Portico Quartet are four musicians hailing from East
London, who started a band together in 2005 and chose to spend a good deal of
their time busking. From there, they perfected their atmospheric instrumental
sound, with the addition of the relatively new-to-the-world inverted steel
drum, the hang. Picked up by Babel records, their debut album sold handsomely
with strong word of mouth, leading to a nomination in the Mercury music awards
(which thankfully they didn’t win, winning the award being much akin to being
cursed, and would you really want to share the dubious company of M People?).
A strong and successful first album buoyed by equally
successful tours, the Portico boys regrouped mid-2009 between two separate
tours to record new material with assistance from famed producer John Leckie. On
this, their second album, the quartet have expanded their array of instruments
from the acoustic line-up of saxophone, double-bass, drums and hang, to include
some electronics, loop pedals and even some strings. Recorded live, mostly at
Abbey Road, together with Leckie they have made something that sounds both
bolder and darker than their pastoral more ‘worldly’ debut, but still
unmistakably sounds like them.
Every track oozes mood and atmosphere, with crucially none
out-staying its welcome. Opener ‘Paper Scissors Stone’ opens with a strong
group workout, Jack Wylie’s sax clearly to the fore, and the hang drum in an
almost jazz piano rhythm role. Second track ‘The Visitor’ then ups the ante
with Wylies melismatic eastern sounding soprano, the subtle electronic effects
(all live) and manipulations melding with the saxophone as it lays down a
hypnotic and repetitive figure. ‘Dawn Patrol’ changes focus with Milo
Fitzpatricks robust bass leading a two-minute ‘walk-in’, with only some drums
for support. Driving and pushing everything forward, even when the usual leads
of hang and saxophone enter the fray, the bass stays well to the fore.

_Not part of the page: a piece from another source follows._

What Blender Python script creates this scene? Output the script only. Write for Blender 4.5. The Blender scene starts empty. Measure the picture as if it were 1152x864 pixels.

Ever so slightly reminiscent of Michael Nyman, the
arguable centrepiece of the album comes in ‘Line’. Beginning with Nick Mulveys
hang rhythm line, sounding both hypnotic and fragile, Duncan Bellamys drums
come skipping in and out of the mix throughout, the two combining and occasionally
delicately crescendoing, before returning to a quieter groove. The bass
sometimes strolls in and out, and the eastern saxophone offers long and slow
rides over the top of the continual and hypnotising hang drum. Where perhaps
‘Steps In The Wrong Direction’ came to be the favourite and centre of ‘Knee
Deep In The North Sea’, ‘Line’ also occupies the same space and will easily
come to be a new live highlight. Indeed it already was when we had the chance
to see them play it in during their 2009 tour.
‘Life Mask (Interlude)’ offers a gentle piano,
subtlely leading into ‘Clipper’, a maelstrom of sound with all of the band on
fire, before ‘Life Mask’ returns as a full track - opening with a synth drone,
snatches of sax and bowed bass float along the top, before a mournful and
gently melodic glockenspiel comes in from Bellamy. Featuring a strong solo from
Wylie, it’s also a superb Portico-style ballad.
‘Isla’ heads toward the end of the album with a
swelling anthemic ensemble, before the album closes, brilliantly, with ‘Shed
Song (Improv No.1)’ – recorded appropriately in their shed. Swirling and captivating,
it is the ideal closer, and leaves you wanting, oddly, more shed recordings.
A gorgeous and haunting album, in many ways it
improves on their first. Revealing fresh nuances on every repeated listen, this
is an album that hits you and then continues to grow and grow.